- _PROBLEM_: Only the lines from the beginning of the entries through the one with "YEND = 181.0" should be written out, please, exactly and without any pictures.
[begin EXCERPTED DATA]
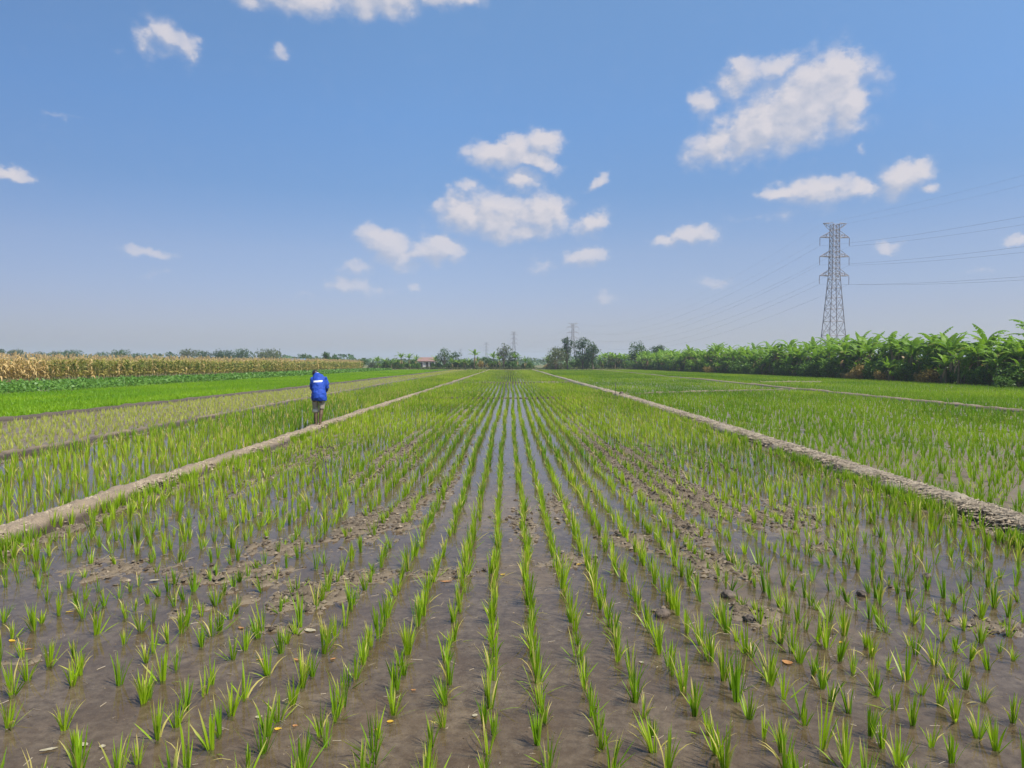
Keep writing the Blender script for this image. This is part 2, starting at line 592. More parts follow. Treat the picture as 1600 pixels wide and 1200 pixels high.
LB = pathx([(-5.15, -5), (-5.10, 7), (-5.08, 15), (-5.15, 25), (-5.13, 60), (-5.2, 185)])      # left bund the man walks on
RB = pathx([(5.35, -5), (5.42, 7), (5.6, 14), (5.72, 22), (5.95, 40), (5.9, 60), (5.8, 185)])   # right bund
L2 = pathx([(-9.4, -5), (-9.5, 12), (-9.8, 28), (-10.4, 60), (-11, 185)])
L3 = pathx([(-15.6, -5), (-15.4, 22), (-14.9, 45), (-14.5, 110), (-14.5, 185)])
R2 = pathx([(17.4, -5), (18.2, 25), (19.0, 47), (19.8, 70), (20.2, 95), (21.2, 122), (22, 185)])
VEG = pathx([(-27.4, -5), (-27.8, 60), (-28, 185)])
CORN = pathx([(-41.5, 10), (-38.9, 54), (-35.9, 100), (-35.5, 170)])
GROVE = pathx([(37.5, 0), (38.0, 52), (38.8, 74), (36.6, 125), (35.5, 160), (33, 200)])
YEND = 181.0

# patches of bare mud standing out of the water, from the photo
PATCH = [(px, py, rx, ry, a) for (px, py, rx, ry, a) in [
    (330, 900, 150, 32, .020), (480, 930, 110, 26, .020), (180, 890, 90, 26, .016), (560, 905, 70, 16, .018), (440, 985, 60, 12, .018),
    (300, 960, 70, 14, .014), (700, 900, 70, 12, .016), (880, 880, 90, 16, .016), (1000, 850, 60, 22, .018), (1110, 880, 70, 26, .022),
    (1180, 965, 46, 22, .024), (1030, 960, 26, 16, .022), (1060, 770, 60, 42, .030), (1000, 720, 40, 40, .026), (1180, 810, 70, 26, .020),
    (640, 800, 40, 40, .016), (560, 830, 50, 24, .018), (690, 770, 22, 50, .014), (820, 830, 30, 30, .014), (870, 790, 24, 30, .014),
    (930, 690, 24, 40, .020), (640, 700, 30, 40, .016), (700, 660, 22, 30, .014), (520, 700, 40, 40, .014), (1560, 985, 60, 16, .020),
    (1400, 925, 40, 12, .016), (1280, 860, 50, 14, .014), (420, 860, 60, 20, .018), (20, 1040, 60, 12, .012), (1080, 830, 40, 30, .024)]]


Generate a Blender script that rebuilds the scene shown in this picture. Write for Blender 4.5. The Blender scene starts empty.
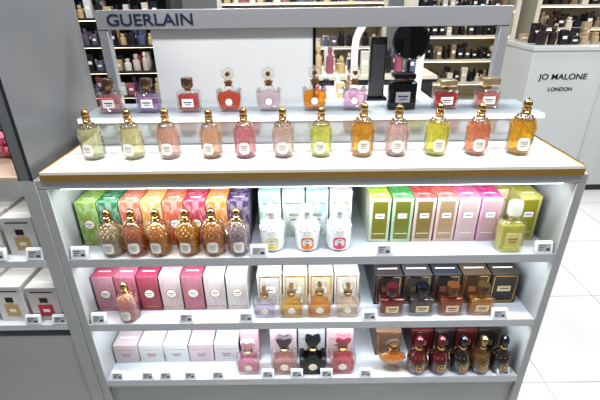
import bpy, bmesh, math, random
from mathutils import Matrix, Vector
random.seed(7)
sc=bpy.context.scene
try:
    sc.view_settings.view_transform='Standard'
    sc.view_settings.look='Medium High Contrast'
except Exception: pass
# ---------------------------------------------------------------- materials
MC={}
def mat(name,col,rough=.5,metal=0,spec=.5,emit=0,coat=0):
    if name in MC: return MC[name]
    m=bpy.data.materials.new(name); m.use_nodes=True
    p=m.node_tree.nodes['Principled BSDF']
    p.inputs['Base Color'].default_value=(*col,1)
    p.inputs['Roughness'].default_value=rough
    p.inputs['Metallic'].default_value=metal
    p.inputs['Specular IOR Level'].default_value=spec
    p.inputs['Coat Weight'].default_value=coat
    if emit:
        p.inputs['Emission Color'].default_value=(*col,1)
        p.inputs['Emission Strength'].default_value=emit
    MC[name]=m; return m
def glass(name,col,dens=.3,rough=.03,tint=.45,edge=.7,pw_=3.2,shade=None):
    """thin-walled glass / liquid: tinted transmission, a little body colour, edge reflection"""
    if name in MC: return MC[name]
    m=bpy.data.materials.new(name); m.use_nodes=True
    nt=m.node_tree; N=nt.nodes; L=nt.links; N.clear()
    o=N.new('ShaderNodeOutputMaterial')
    lw=N.new('ShaderNodeLayerWeight'); lw.inputs[0].default_value=.5
    t=N.new('ShaderNodeBsdfTransparent')
    r=N.new('ShaderNodeValToRGB'); r.color_ramp.elements[0].position=.35; r.color_ramp.elements[1].position=.95
    c0=[c**tint for c in col]; k=shade if shade is not None else .45
    r.color_ramp.elements[0].color=(*c0,1); r.color_ramp.elements[1].color=(*[c*k for c in col],1)
    L.new(lw.outputs['Facing'],r.inputs[0]); L.new(r.outputs[0],t.inputs[0])
    d=N.new('ShaderNodeBsdfDiffuse'); d.inputs[0].default_value=(*col,1)
    tr=N.new('ShaderNodeBsdfTranslucent'); tr.inputs[0].default_value=(*col,1)
    dt=N.new('ShaderNodeMixShader'); dt.inputs[0].default_value=.4
    L.new(d.outputs[0],dt.inputs[1]); L.new(tr.outputs[0],dt.inputs[2])
    a=N.new('ShaderNodeMixShader'); a.inputs[0].default_value=dens
    L.new(t.outputs[0],a.inputs[1]); L.new(dt.outputs[0],a.inputs[2])
    g=N.new('ShaderNodeBsdfGlossy'); g.inputs['Roughness'].default_value=rough
    pw=N.new('ShaderNodeMath'); pw.operation='POWER'; pw.inputs[1].default_value=pw_
    ml=N.new('ShaderNodeMath'); ml.operation='MULTIPLY_ADD'; ml.inputs[1].default_value=edge; ml.inputs[2].default_value=.05
    L.new(lw.outputs['Facing'],pw.inputs[0]); L.new(pw.outputs[0],ml.inputs[0])
    b=N.new('ShaderNodeMixShader'); L.new(ml.outputs[0],b.inputs[0])
    L.new(a.outputs[0],b.inputs[1]); L.new(g.outputs[0],b.inputs[2])
    L.new(b.outputs[0],o.inputs[0])
    MC[name]=m; return m
def pattern(name,c1,c2,scale=60,rough=.35,thr=.45):
    if name in MC: return MC[name]
    m=mat(name,c1,rough); nt=m.node_tree; N=nt.nodes; L=nt.links
    tc=N.new('ShaderNodeTexCoord'); mp=N.new('ShaderNodeMapping')
    mp.inputs['Rotation'].default_value=(.3,.7,.2); mp.inputs['Scale'].default_value=(1,1,.45)
    v=N.new('ShaderNodeTexNoise'); v.inputs['Scale'].default_value=scale; v.inputs['Detail'].default_value=2
    r=N.new('ShaderNodeValToRGB'); r.color_ramp.elements[0].position=thr; r.color_ramp.elements[1].position=thr+.12
    r.color_ramp.elements[0].color=(*c1,1); r.color_ramp.elements[1].color=(*c2,1)
    L.new(tc.outputs['Object'],mp.inputs[0]); L.new(mp.outputs[0],v.inputs['Vector'])
    L.new(v.outputs['Fac'],r.inputs[0]); L.new(r.outputs[0],N['Principled BSDF'].inputs['Base Color'])
    return m
def noisy(name,col,var=.04,scale=3,rough=.4,spec=.5,metal=0):
    m=mat(name,col,rough,metal,spec); nt=m.node_tree; N=nt.nodes; L=nt.links
    tc=N.new('ShaderNodeTexCoord'); v=N.new('ShaderNodeTexNoise'); v.inputs['Scale'].default_value=scale
    r=N.new('ShaderNodeValToRGB')
    r.color_ramp.elements[0].color=(*[max(0,c-var) for c in col],1); r.color_ramp.elements[1].color=(*[min(1,c+var) for c in col],1)
    r.color_ramp.elements[0].position=.3; r.color_ramp.elements[1].position=.7
    L.new(tc.outputs['Object'],v.inputs['Vector']); L.new(v.outputs['Fac'],r.inputs[0]); L.new(r.outputs[0],N['Principled BSDF'].inputs['Base Color'])
    return m
GREY=noisy('laminate_grey',(.37,.375,.37),.02,3,.38)
PANEL=noisy('divider_grey',(.155,.16,.165),.012,2,.3)
DARKG=mat('dark_grey',(.03,.03,.035),.4)
WHITE=noisy('gloss_white',(.78,.78,.76),.05,9,.08)
SHELF=noisy('shelf_white',(.50,.52,.55),.02,4,.18)
BACK=mat('back_white',(.55,.61,.70),.3)
GOLD=mat('brushed_gold',(.72,.45,.15),.2,1)
CAPG=mat('cap_gold',(.44,.27,.11),.18,.95)
PALEG=mat('pale_gold',(.70,.56,.36),.25,.9)
CLEAR=glass('clear_glass',(.975,.98,.98),.01,.01,1,.75,2.6,.72)
BLACK=mat('black_gloss',(.006,.006,.008),.08)
PAPER=mat('label_white',(.85,.84,.80),.5)
INK=mat('ink',(.03,.03,.06),.5)
STEEL=mat('header_silver',(.33,.335,.35),.35,.3)
STRIP=mat('led_strip',(.9,.96,1),.5,emit=7)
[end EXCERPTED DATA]
- _OUTPUT OF THE EXERCISE_:
Keep writing the Blender script for this image. This is part 2, starting at line 592. More parts follow. Treat the picture as 1600 pixels wide and 1200 pixels high.
LB = pathx([(-5.15, -5), (-5.10, 7), (-5.08, 15), (-5.15, 25), (-5.13, 60), (-5.2, 185)])      # left bund the man walks on
RB = pathx([(5.35, -5), (5.42, 7), (5.6, 14), (5.72, 22), (5.95, 40), (5.9, 60), (5.8, 185)])   # right bund
L2 = pathx([(-9.4, -5), (-9.5, 12), (-9.8, 28), (-10.4, 60), (-11, 185)])
L3 = pathx([(-15.6, -5), (-15.4, 22), (-14.9, 45), (-14.5, 110), (-14.5, 185)])
R2 = pathx([(17.4, -5), (18.2, 25), (19.0, 47), (19.8, 70), (20.2, 95), (21.2, 122), (22, 185)])
VEG = pathx([(-27.4, -5), (-27.8, 60), (-28, 185)])
CORN = pathx([(-41.5, 10), (-38.9, 54), (-35.9, 100), (-35.5, 170)])
GROVE = pathx([(37.5, 0), (38.0, 52), (38.8, 74), (36.6, 125), (35.5, 160), (33, 200)])
YEND = 181.0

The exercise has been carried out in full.